Once the min-priority queue has been loaded with the leaves, can begin combining subtrees into larger trees. We will need to handle as a special case an empty min-priority queue, which can result only from an empty input file. In this case, there is no Huffman tree, as there are no byte values that need to be encoded. Otherwise, as long as the min-priority queue has more than one element, we:

Get and remove the two smallest priorities and their associated trees.
Construct a new binary tree with these trees as its children and 0 as its data (which will be unused).
Add the resulting tree to the min-priority queue with a priority equal to the sum of the priorities of its children.

Because each iteration removes two elements from the min-priority queue and adds one, eventually the min-priority queue will contain only one element. It can be shown that this last remaining element is a Huffman tree for the file.

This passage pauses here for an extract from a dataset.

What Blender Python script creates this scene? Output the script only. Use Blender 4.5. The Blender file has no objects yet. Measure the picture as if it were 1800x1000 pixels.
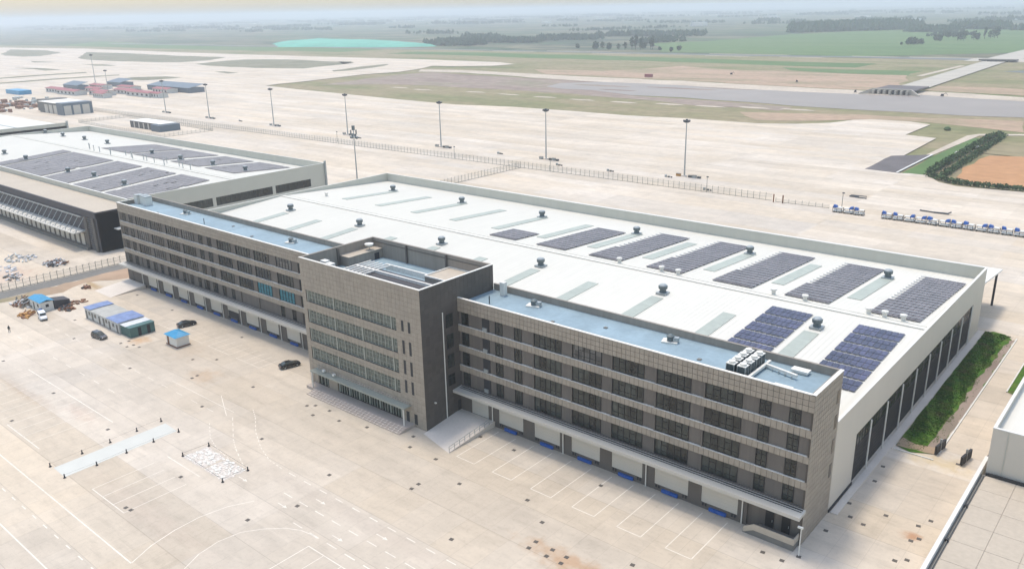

Most file compression schemes involve more than just converting to a Huffman-tree encoding. Furthermore, even if this is the only technique used, simply writing the encoded data is insufficient to compress the file, as the Huffman tree is needed to decompress it. Therefore, some representation of the Huffman tree must also be written. In addition, a few extra bits may be needed to reach a byte boundary. Because of this, the length of the decompressed file is also needed for decompression so that the extra bits are not interpreted as part of the encoded data. Due to this additional output, compressing a short file will likely result in a longer file than the original.